What We Did Right

Haiti Mama started as a research adventure for an overly zealous, possibly manic social worker. This was essentially a great experiment headed up by five Haitian Social Workers + one American-single-mama-social-worker. In the beginning, we exhaustively discussed every single detail of every single family till we had headaches. Our American social worker explained the evidence-based practice we would use in the States for the client problem + then our Haitian social workers spent hours applying cultural competency to the practice.

In some cases, it took years to realize that not all approaches with proven success in the US translate in Haiti. We are tweaking our model to this very day, we’ve learned from every mistake and get better as we go.


Going into our seventh year, we are confident in our interventions because we have the data to back them up. This was cause for a moment of reflection on things we were doing right while learning from our set-backs.

  1. We literally did the opposite of what everyone else was doing: we brought the children home.

    Once while visiting a family in a dangerous village where strangers weren’t allowed- a neighbor approached us and said “Don’t worry, you’re not in danger here, you did the right thing, you brought her son to her. White people never do that.”

  2. We formed a Haitian leadership team with equal responsibility + accountability. The Haitian culture is 100% dependent on teamwork. Everyone pulling all the weight is the cultural sweet spot. Everyone on the team having equal accountability over finances prevented any funny business in 7 years. That’s unheard of for Haiti.

  3. We did our best NOT to disturb the economic survival-system that is Haitian community.We obsessively evaluated the dependency our services could create.

  4. We used a client-centered approach. There is not a one-size-fits-all solution to poverty.
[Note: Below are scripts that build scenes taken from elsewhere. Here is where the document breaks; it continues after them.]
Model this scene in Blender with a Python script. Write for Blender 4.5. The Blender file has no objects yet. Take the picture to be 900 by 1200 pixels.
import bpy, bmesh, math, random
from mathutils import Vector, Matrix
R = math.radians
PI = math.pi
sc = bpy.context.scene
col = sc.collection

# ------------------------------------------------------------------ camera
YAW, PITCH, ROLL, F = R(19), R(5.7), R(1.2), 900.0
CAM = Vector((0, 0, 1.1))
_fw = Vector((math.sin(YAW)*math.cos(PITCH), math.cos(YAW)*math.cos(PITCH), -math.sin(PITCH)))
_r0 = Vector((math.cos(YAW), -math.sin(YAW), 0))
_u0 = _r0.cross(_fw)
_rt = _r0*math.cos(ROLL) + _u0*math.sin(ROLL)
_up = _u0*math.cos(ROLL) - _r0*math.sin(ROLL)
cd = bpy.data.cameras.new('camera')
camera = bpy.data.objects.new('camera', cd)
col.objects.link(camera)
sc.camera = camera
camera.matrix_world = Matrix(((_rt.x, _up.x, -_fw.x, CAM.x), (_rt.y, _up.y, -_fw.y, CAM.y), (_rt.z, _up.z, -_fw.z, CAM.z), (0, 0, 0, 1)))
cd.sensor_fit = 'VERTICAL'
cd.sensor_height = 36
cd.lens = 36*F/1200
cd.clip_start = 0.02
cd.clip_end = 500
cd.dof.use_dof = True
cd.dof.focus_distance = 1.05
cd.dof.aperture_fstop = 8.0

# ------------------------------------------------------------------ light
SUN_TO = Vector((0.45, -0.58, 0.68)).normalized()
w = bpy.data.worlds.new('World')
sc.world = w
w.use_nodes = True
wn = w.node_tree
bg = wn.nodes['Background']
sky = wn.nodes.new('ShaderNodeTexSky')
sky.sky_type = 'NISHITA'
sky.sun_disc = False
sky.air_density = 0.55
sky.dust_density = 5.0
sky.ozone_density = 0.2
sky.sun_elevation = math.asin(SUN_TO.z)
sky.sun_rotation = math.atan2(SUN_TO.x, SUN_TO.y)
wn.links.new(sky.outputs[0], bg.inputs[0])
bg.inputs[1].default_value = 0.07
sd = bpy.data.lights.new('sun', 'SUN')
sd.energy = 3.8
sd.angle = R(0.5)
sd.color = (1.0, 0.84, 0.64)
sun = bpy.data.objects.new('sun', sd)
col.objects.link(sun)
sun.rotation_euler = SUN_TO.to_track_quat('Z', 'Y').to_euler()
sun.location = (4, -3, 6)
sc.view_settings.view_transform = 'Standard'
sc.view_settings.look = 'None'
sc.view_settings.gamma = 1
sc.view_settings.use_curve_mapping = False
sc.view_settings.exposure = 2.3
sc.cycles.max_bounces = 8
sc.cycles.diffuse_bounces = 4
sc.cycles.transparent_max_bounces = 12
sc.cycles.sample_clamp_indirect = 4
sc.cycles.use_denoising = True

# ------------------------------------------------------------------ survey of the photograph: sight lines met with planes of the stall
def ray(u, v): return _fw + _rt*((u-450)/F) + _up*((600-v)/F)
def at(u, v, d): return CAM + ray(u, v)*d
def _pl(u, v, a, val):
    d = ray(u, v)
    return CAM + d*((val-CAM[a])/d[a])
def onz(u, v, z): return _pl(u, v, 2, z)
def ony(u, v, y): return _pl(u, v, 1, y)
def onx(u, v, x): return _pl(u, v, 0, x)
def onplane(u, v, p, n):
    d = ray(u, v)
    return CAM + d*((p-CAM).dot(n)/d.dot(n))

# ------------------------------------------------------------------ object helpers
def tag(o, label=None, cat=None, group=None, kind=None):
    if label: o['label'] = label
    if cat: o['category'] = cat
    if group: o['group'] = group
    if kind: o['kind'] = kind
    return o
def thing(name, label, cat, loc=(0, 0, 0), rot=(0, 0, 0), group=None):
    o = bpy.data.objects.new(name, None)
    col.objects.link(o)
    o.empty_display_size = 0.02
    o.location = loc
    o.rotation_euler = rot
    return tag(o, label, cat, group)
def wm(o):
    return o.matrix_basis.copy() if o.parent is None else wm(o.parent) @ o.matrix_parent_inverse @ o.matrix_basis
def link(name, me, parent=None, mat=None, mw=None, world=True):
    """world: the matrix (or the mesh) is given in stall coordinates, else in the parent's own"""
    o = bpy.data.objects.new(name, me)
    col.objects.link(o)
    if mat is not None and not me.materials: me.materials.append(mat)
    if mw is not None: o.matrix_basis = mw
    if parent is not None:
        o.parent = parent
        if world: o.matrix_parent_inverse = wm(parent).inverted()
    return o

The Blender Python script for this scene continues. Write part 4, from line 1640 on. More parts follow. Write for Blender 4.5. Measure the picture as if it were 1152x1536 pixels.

  5. We sought approval from the Haitian Government to work in their country. This was key to being an ethical, respectable service provider in Haiti and we learned a lot in the long, annoying, sometimes ridiculous process.

  6. We met our clients where they were at, literally. Home visits shift the client-provider power differential. Sitting on upside down bucket in a hot tin shack after climbing a mountain helps us humbly serve our families.

  7. We built relationships and trust. Haitians don’t trust quickly or easily, but we manifested relationships over time through honesty and integrity. The relationships we have with our clients are genuine, empathetic and warm.

  8. We learned to set clear service guidelines and parameters 100% of the time. There was a cultural learning curve to this because Haiti’s poorest cultural framework functions outside of time. Setting clear parameters helped us as much as it helped our clients because- no matter how clearly we present our service plan- we will receive requests outside of our capabilities on a daily basis.

  9. We did not try to “save” children from poverty. There’s sickening misconception that children in orphanages are better off because “their parents are just too poor.” Poverty is a economic status, it is NOT character trait. On the website of an orphanage functioning in Haiti it was parents relinquishing their children is described as “the ultimate act of love.” We understand what they’re trying to say but that train of thought is fundamentally flawed + comes from a place of privilege.

  10. We didn’t give up. When we first started, orphanage directors told us time and time again: “Working with the parents is just too hard. It doesn’t work. The only thing we can do is try to give the kids a better future.” Haiti is a difficult place to vacation, of course it’s hard to rehabilitate parents in poverty. We didn’t give up and eventually we realized- we’re doing it right.